The track 7 has a Rhodes keyboard line, with a timbre very strong and texturized, and I appreciate that a lot. That track alone is worth the entire CD.

Best wishes,
Leonardo

A Cappella

January 19, 2010

A Cappella is not really a musical style, but a kind of musical formation which do not use musical instruments except the human voice.
I Write here two works in the same formation, but with significant differences.

Take 6 – So Cool (Reprise Records HDCD) Take 6 – So Cool (Reprise Records HDCD)

The major feature of this CD is the sound resolution of the voices. It is not a minimalist recording, neither ambience recording.

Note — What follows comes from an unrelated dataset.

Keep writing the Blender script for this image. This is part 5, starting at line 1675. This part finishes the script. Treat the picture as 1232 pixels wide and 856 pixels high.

It has many effects and electronics involved in the production, but still is a delight for the ears.
Another remarkable point of this CD are the bass singer who makes the extremelly low voices. Sweet illusion that he does it alone without any electronic resource, but it is worth the same way.
It is a very smooth CD, sweet songs and good taste.
There are 6 members who make all the chords, melodies, rhythms and percussion with voices and, occasionally, put some tools together.
I always enjoyed their music, but never noticed the messages of the songs, they are a Gospel band.
I started paying more attention to the letters, which are very beautiful and convey a lot of peace. Usually when I’m feeling down or discouraged, I listen to their work, makes me feel better, somehow.

Well, unlike the tip I gave above:

The Persuasions – A Cappella Dreams (Chesky Records) The Persuasions – A Cappella Dreams (Chesky Records)

This is not an a high-tech cappella band. It is much simpler and has 5 senior members, singing together for over 40 years.
The amazing thing is the voice tone of that guys. There is no effect in the recording, which is made from high-resolution 96/24 and what we hear is exactly as if they were performing live in front of us without any microphone. Chesky, is Chesky. It is a disc recorded in St. Peter Church 2003 / NY.
If the bass of Take 6 has electronic help, this one hasn’t. It doesn’t go far down, but it is realistic, and severe texturized. Between the two this is my preference, but both are worth every penny.